Permit me to emphasize once more the need for action upon certain matters upon which I dwelt at some length in my message to the second session of the Sixty-sixth Congress. The necessity, for example, of encouraging the manufacture of dyestuffs and related chemicals; the importance of doing everything possible to promote agricultural production along economic lines, to improve agricultural marketing, and to make rural life more attractive and healthful; the need for a law regulating cold storage in such a way as to limit the time during which goods may be kept in storage, prescribing the method of disposing of them if kept beyond the permitted period, and requiring goods released from storage in all cases to bear the date of their receipt. It would also be most serviceable if it were provided that all goods released from cold storage for interstate shipment should have plainly marked upon each package the selling or market price at which they went into storage, in order that the purchaser might be able to learn what profits stood between him and the producer or the wholesale dealer. Indeed, It would be very serviceable to the public if all goods destined for interstate commerce were made to carry upon every packing case whose form made it possible a plain statement of the price at which they left the hands of the producer.
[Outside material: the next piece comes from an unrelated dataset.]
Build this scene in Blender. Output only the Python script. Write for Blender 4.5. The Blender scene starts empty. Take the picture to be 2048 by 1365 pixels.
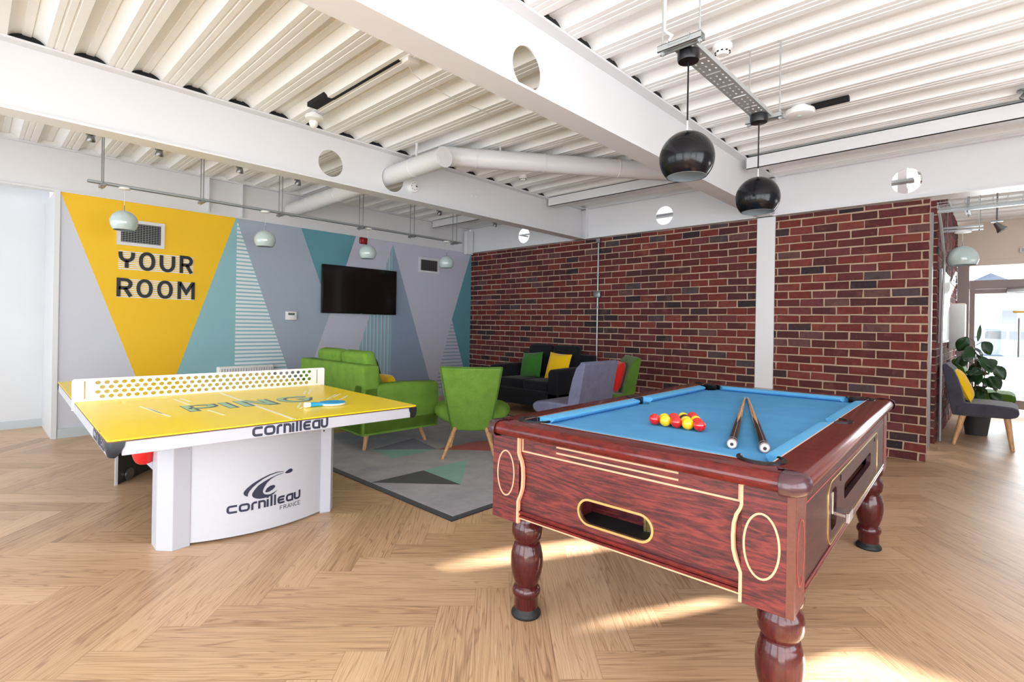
import bpy, bmesh, math, random
from mathutils import Vector, Matrix
random.seed(7)
S = bpy.context.scene
COL = S.collection
PI = math.pi
R = math.radians

# ------------------------------------------------------------------ helpers
def lin(c):
    c /= 255.0
    return c / 12.92 if c <= 0.04045 else ((c + 0.055) / 1.055) ** 2.4
def rgb(r, g, b):
    return (lin(r), lin(g), lin(b), 1.0)

class N:
    """tiny node-graph helper"""
    def __init__(self, mat):
        self.t = mat.node_tree
    def new(self, kind, **kw):
        n = self.t.nodes.new(kind)
        for k, v in kw.items():
            setattr(n, k, v)
        return n
    def link(self, a, b):
        self.t.links.new(a, b)
    def put(self, sock, v):
        if hasattr(v, 'links') or hasattr(v, 'is_linked'):
            self.link(v, sock)
        else:
            sock.default_value = v
    def m(self, op, a, b=0.0, c=None):
        n = self.new('ShaderNodeMath', operation=op)
        self.put(n.inputs[0], a); self.put(n.inputs[1], b)
        if c is not None: self.put(n.inputs[2], c)
        return n.outputs[0]
    def mix(self, f, a, b, blend='MIX'):
        n = self.new('ShaderNodeMix', data_type='RGBA', blend_type=blend)
        self.put(n.inputs[0], f); self.put(n.inputs[6], a); self.put(n.inputs[7], b)
        return n.outputs[2]
    def ramp(self, f, stops, interp='LINEAR'):
        n = self.new('ShaderNodeValToRGB')
        cr = n.color_ramp; cr.interpolation = interp
        while len(cr.elements) < len(stops): cr.elements.new(0.5)
        for e, (p, c) in zip(cr.elements, stops):
            e.position = p; e.color = c
        self.put(n.inputs[0], f)
        return n.outputs[0]
    def noise(self, vec, scale=5.0, detail=3.0, rough=0.5, dim='3D'):
        n = self.new('ShaderNodeTexNoise')
        n.inputs['Scale'].default_value = scale
        n.inputs['Detail'].default_value = detail
        n.inputs['Roughness'].default_value = rough
        if vec is not None: self.link(vec, n.inputs['Vector'])
        return n
    def coord(self, which='Object'):
        return self.new('ShaderNodeTexCoord').outputs[which]
    def scaled(self, vec, sx, sy, sz):
        n = self.new('ShaderNodeMapping')
        self.link(vec, n.inputs[0]); n.inputs['Scale'].default_value = (sx, sy, sz)
        return n.outputs[0]
    def bump(self, h, strength=0.2, dist=0.01):
        n = self.new('ShaderNodeBump')
        n.inputs['Strength'].default_value = strength; n.inputs['Distance'].default_value = dist
        self.link(h, n.inputs['Height'])
        return n.outputs[0]

MATS = {}
def mat(name, color=(0.8, 0.8, 0.8, 1), rough=0.5, metal=0.0, coat=0.0, spec=0.5, sheen=0.0):
    m = bpy.data.materials.new(name); m.use_nodes = True
    b = m.node_tree.nodes['Principled BSDF']
    b.inputs['Base Color'].default_value = color
    b.inputs['Roughness'].default_value = rough
    b.inputs['Metallic'].default_value = metal
    b.inputs['Coat Weight'].default_value = coat
    b.inputs['Coat Roughness'].default_value = 0.08
    b.inputs['Specular IOR Level'].default_value = spec
    b.inputs['Sheen Weight'].default_value = sheen
    MATS[name] = m
    return m
def bsdf(m): return m.node_tree.nodes['Principled BSDF']

def painted(name, color, rough=0.45, var=0.03, scale=3.0, bump=0.02):
    m = mat(name, color, rough)
    n = N(m); p = n.noise(n.coord(), scale, 4)
    dark = tuple(c * (1 - var * 2) for c in color[:3]) + (1,)
    n.link(n.mix(p.outputs[0], dark, color), bsdf(m).inputs['Base Color'])
    if bump:
        p2 = n.noise(n.coord(), 180, 2)
        n.link(n.bump(p2.outputs[0], bump, 0.003), bsdf(m).inputs['Normal'])
    return m

def fabric(name, color, color2, rough=0.95, scale=260, sheen=0.25, bump=0.35):
    m = mat(name, color, rough, sheen=sheen, spec=0.2)
    n = N(m); c = n.coord()
    a = n.noise(c, scale, 2, 0.7); b = n.noise(c, 9, 3)
    f = n.m('MULTIPLY_ADD', b.outputs[0], 0.35, n.m('MULTIPLY', a.outputs[0], 0.75))
    n.link(n.ramp(f, [(0.36, color2), (0.66, color)]), bsdf(m).inputs['Base Color'])
    n.link(n.bump(a.outputs[0], bump, 0.002), bsdf(m).inputs['Normal'])
    return m

def wood(name, cols, stretch=(2.0, 30.0, 30.0), rough=0.35, coat=0.0, coord='Object', fig=1.6, figw=0.35):
    """grain runs along the axis with the smallest stretch"""
    m = mat(name, cols[1], rough, coat=coat)
    n = N(m); c = n.scaled(n.coord(coord), *stretch)
    big = n.noise(c, 0.55, 3, 0.55); big.inputs['Distortion'].default_value = fig
    wv = n.m('FRACT', n.m('MULTIPLY', big.outputs[0], 7.0))
    tri = n.m('ABSOLUTE', n.m('SUBTRACT', wv, 0.5))
    fine = n.noise(c, 2.6, 4, 0.7); fine2 = n.noise(n.scaled(c, 2.2, 2.2, 2.2), 4.5, 2, 0.6)
    f = n.m('ADD', n.m('MULTIPLY', tri, figw), n.m('ADD', n.m('MULTIPLY', fine.outputs[0], 0.55), n.m('MULTIPLY', fine2.outputs[0], 0.35)))
    n.link(n.ramp(f, [(0.36, cols[0]), (0.52, cols[1]), (0.70, cols[2])]), bsdf(m).inputs['Base Color'])
    return m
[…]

I respectfully call your attention also to the recommendations of the message referred to with regard to a federal license for all corporations engaged in interstate commerce.
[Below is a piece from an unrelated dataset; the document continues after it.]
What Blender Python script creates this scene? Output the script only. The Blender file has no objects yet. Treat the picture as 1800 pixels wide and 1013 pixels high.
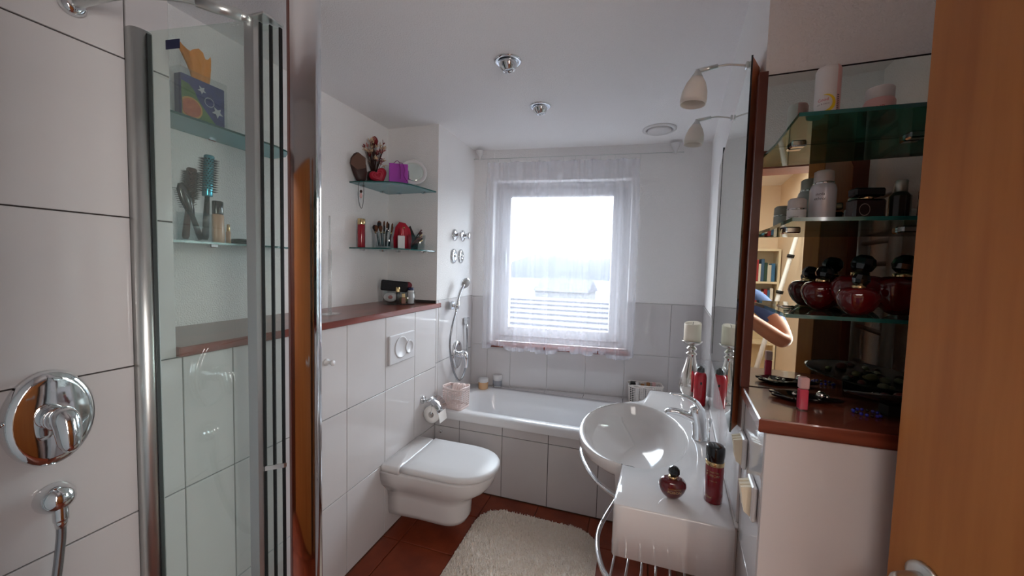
import bpy, bmesh, math, random
from mathutils import Vector, Matrix, Euler

C = bpy.context.scene.collection
SC = bpy.context.scene
random.seed(7)
PI = math.pi

# ------------------------------------------------------------------ camera
cam_d = bpy.data.cameras.new('camera')
cam_d.sensor_width = 36.0
cam_d.lens = 665.8 / 1800 * 36.0
cam_d.clip_start = 0.02
cam_d.clip_end = 3000
cam = bpy.data.objects.new('camera', cam_d)
C.objects.link(cam)
YAW, PITCH, ROLL = math.radians(-17.83), math.radians(-3.233), math.radians(-1.481)
_f = Vector((math.sin(YAW) * math.cos(PITCH), math.cos(YAW) * math.cos(PITCH), math.sin(PITCH)))
_r = Vector((math.cos(YAW), -math.sin(YAW), 0))
_d = _f.cross(_r)
_r2 = math.cos(ROLL) * _r + math.sin(ROLL) * _d
_d2 = -math.sin(ROLL) * _r + math.cos(ROLL) * _d
cam.matrix_world = Matrix(((_r2.x, -_d2.x, -_f.x, 0), (_r2.y, -_d2.y, -_f.y, 0), (_r2.z, -_d2.z, -_f.z, 1.55), (0, 0, 0, 1)))
SC.camera = cam

# ------------------------------------------------------------------ view, world, lights
SC.view_settings.view_transform = 'Standard'
SC.view_settings.look = 'None'
SC.view_settings.gamma = 1
SC.view_settings.use_curve_mapping = False
SC.view_settings.exposure = 1.85
SC.cycles.use_denoising = True
SC.cycles.max_bounces = 18
SC.cycles.diffuse_bounces = 12
SC.cycles.glossy_bounces = 6
SC.cycles.transparent_max_bounces = 24
SC.cycles.transmission_bounces = 8
SC.cycles.sample_clamp_indirect = 8
SC.cycles.caustics_reflective = True
SC.cycles.caustics_refractive = False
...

In brief, the immediate legislative need of the time is the removal of all obstacles to the realization of the best ambitions of our people in their several classes of employment and the strengthening of all instrumentalities by. which difficulties are to be met and removed and justice dealt out, whether by law or by some form of mediation and conciliation. I do not feel it to be my privilege at present to, suggest the detailed and particular methods by which these objects may be attained, but I have faith that the inquiries of your several committees will discover the way and the method.
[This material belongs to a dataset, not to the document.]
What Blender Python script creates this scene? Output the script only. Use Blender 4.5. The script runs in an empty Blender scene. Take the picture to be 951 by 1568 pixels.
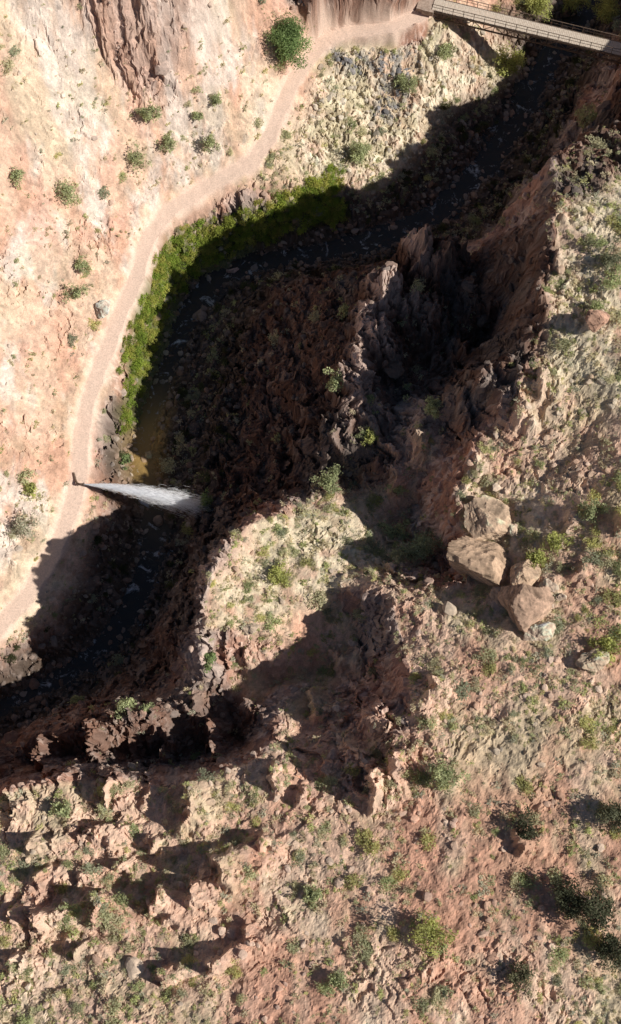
import bpy, math, random, time
import numpy as np
from mathutils import Vector, Matrix
from mathutils.geometry import delaunay_2d_cdt
T0=time.time()
rng=np.random.default_rng(7); random.seed(7)
scene=bpy.context.scene
# ---------------------------------------------------------------- camera
TILT=math.radians(17.0); F=2042.0; W0,H0=951.0,1568.0
C=np.array([0.0,-41.0,150.0])
FW=np.array([0,math.sin(TILT),-math.cos(TILT)]); UP=np.array([0,math.cos(TILT),math.sin(TILT)])
cam_d=bpy.data.cameras.new("camera"); cam=bpy.data.objects.new("camera",cam_d)
scene.collection.objects.link(cam); scene.camera=cam
cam.location=C; cam.rotation_euler=(TILT,0,0)
cam_d.sensor_fit='VERTICAL'; cam_d.sensor_height=24.0; cam_d.lens=F/H0*24.0
cam_d.clip_end=3000; cam_d.clip_start=1
# survey helpers: photo bearing + elevation -> plan position
def s2w(px,py,h):
    d=FW+UP*((H0/2-py)/F); d=d+np.array([1.0,0,0])*((px-W0/2)/F)
    t=(h-C[2])/d[2]
    return C+d*t
def w2s(p):
    v=np.asarray(p)-C; z=v@FW
    return W0/2+F*v[...,0]/z, H0/2-F*(v@UP)/z
# ---------------------------------------------------------------- light
EL=math.radians(40); AZ=math.radians(-14)
S=np.array([math.cos(EL)*math.cos(AZ),math.cos(EL)*math.sin(AZ),math.sin(EL)])
sd=bpy.data.lights.new("sun",'SUN'); sd.energy=5.0; sd.angle=math.radians(0.5); sd.color=(1.0,0.955,0.885)
so=bpy.data.objects.new("sun",sd); scene.collection.objects.link(so)
so.rotation_euler=Vector(S).to_track_quat('Z','Y').to_euler(); so.location=(60,0,120)
world=bpy.data.worlds.new("World"); scene.world=world; world.use_nodes=True
nt=world.node_tree; nt.nodes.clear()
sky=nt.nodes.new('ShaderNodeTexSky'); sky.sky_type='NISHITA'; sky.sun_disc=False
sky.sun_elevation=EL; sky.sun_rotation=math.pi/2-AZ; sky.altitude=800
bg=nt.nodes.new('ShaderNodeBackground'); bg.inputs[1].default_value=0.05
wo=nt.nodes.new('ShaderNodeOutputWorld'); nt.links.new(sky.outputs[0],bg.inputs[0]); nt.links.new(bg.outputs[0],wo.inputs[0])
scene.view_settings.view_transform='Standard'; scene.view_settings.look='None'; scene.view_settings.exposure=0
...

In response to what I believe to be the impulse of sympathy and opinion throughout the United States, I earnestly suggest that the Congress authorize the Treasury of the United States to make to the struggling government of Armenia such a loan as was made to several of the Allied governments during the war, and I would also suggest that it would be desirable to provide in the legislation itself that the expenditure of the money thus loaned should be under the supervision of a commission, or at least a commissioner, from the United States in order that revolutionary tendencies within Armenia itself might not be afforded by the loan a further tempting opportunity.
Allow me to call your attention to the fact that the people of the Philippine Islands have succeeded in maintaining a stable government since the last action of the Congress in their behalf, and have thus fulfilled the condition set by the Congress as precedent to a consideration of granting independence to the Islands. I respectfully submit that this condition precedent having been fulfilled, it is now our liberty and our duty to keep our promise to the people of those islands by granting them the independence which they so honorably covet.